#### What the exercise asks
Find each line containing the string "scene" and return it.

####################

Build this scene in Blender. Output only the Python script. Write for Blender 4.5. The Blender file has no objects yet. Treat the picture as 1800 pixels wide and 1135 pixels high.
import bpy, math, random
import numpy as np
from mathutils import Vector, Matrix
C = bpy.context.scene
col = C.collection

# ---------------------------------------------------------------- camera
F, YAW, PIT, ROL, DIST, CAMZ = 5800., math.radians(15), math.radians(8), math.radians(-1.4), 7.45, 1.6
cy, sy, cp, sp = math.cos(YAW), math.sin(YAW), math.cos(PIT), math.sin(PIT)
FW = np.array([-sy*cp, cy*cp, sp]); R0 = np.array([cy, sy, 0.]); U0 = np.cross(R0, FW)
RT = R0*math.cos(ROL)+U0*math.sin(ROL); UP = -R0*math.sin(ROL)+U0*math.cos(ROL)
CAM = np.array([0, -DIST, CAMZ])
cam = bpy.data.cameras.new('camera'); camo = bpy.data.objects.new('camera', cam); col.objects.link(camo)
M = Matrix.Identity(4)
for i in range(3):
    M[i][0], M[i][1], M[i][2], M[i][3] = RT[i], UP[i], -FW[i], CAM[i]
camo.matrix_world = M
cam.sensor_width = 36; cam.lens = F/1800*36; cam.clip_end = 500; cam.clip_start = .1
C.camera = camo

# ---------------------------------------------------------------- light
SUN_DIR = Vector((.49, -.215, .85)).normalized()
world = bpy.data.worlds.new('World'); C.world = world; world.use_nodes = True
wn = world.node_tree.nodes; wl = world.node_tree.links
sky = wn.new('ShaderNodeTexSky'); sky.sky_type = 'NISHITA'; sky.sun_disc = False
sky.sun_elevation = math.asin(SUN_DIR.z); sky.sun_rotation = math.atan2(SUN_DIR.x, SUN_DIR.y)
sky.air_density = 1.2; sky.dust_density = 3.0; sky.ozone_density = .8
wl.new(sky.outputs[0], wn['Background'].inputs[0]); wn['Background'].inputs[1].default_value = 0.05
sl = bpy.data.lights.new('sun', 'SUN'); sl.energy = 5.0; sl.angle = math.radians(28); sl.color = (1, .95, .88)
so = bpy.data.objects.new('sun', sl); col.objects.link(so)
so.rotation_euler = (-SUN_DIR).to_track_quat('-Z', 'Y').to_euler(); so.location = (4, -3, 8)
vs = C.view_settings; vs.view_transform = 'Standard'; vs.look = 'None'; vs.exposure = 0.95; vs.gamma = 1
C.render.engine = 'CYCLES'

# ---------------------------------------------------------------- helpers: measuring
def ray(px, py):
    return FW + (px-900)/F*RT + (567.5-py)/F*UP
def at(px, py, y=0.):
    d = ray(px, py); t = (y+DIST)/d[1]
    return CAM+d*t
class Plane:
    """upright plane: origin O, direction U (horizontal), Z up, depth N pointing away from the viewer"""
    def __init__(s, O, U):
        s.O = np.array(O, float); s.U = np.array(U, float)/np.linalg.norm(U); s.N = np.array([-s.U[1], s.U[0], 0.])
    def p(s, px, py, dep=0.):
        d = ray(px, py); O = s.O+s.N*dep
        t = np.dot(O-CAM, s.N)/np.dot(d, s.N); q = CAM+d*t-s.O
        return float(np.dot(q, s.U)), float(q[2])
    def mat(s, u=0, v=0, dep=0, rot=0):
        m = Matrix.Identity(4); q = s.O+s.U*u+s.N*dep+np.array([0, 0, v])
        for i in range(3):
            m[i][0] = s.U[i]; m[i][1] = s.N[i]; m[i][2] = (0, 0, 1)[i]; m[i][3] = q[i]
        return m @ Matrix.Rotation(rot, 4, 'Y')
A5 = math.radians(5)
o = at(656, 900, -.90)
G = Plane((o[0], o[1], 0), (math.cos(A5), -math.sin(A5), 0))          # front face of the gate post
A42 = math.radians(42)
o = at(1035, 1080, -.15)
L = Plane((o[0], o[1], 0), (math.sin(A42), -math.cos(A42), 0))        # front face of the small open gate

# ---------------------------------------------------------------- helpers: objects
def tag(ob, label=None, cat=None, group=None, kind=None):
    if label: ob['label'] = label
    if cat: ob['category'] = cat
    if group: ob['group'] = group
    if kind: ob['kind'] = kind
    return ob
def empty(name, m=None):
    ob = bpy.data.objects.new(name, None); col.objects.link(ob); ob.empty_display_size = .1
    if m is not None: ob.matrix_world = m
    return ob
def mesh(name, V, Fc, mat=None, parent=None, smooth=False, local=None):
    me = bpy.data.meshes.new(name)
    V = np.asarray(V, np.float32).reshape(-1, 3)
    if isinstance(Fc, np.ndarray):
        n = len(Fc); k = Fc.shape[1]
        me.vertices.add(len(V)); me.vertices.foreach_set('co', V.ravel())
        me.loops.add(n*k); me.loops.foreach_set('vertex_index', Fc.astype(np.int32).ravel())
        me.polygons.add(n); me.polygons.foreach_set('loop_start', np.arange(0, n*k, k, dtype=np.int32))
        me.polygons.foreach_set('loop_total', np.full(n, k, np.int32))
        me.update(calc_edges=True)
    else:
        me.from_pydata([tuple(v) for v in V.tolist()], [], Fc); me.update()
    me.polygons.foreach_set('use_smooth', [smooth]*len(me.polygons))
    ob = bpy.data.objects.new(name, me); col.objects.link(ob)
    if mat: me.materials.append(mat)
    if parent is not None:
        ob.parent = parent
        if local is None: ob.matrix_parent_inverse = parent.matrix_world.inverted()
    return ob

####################

#### Output for this exercise
Build this scene in Blender. Output only the Python script. Write for Blender 4.5. The Blender file has no objects yet. Treat the picture as 1800 pixels wide and 1135 pixels high.
C = bpy.context.scene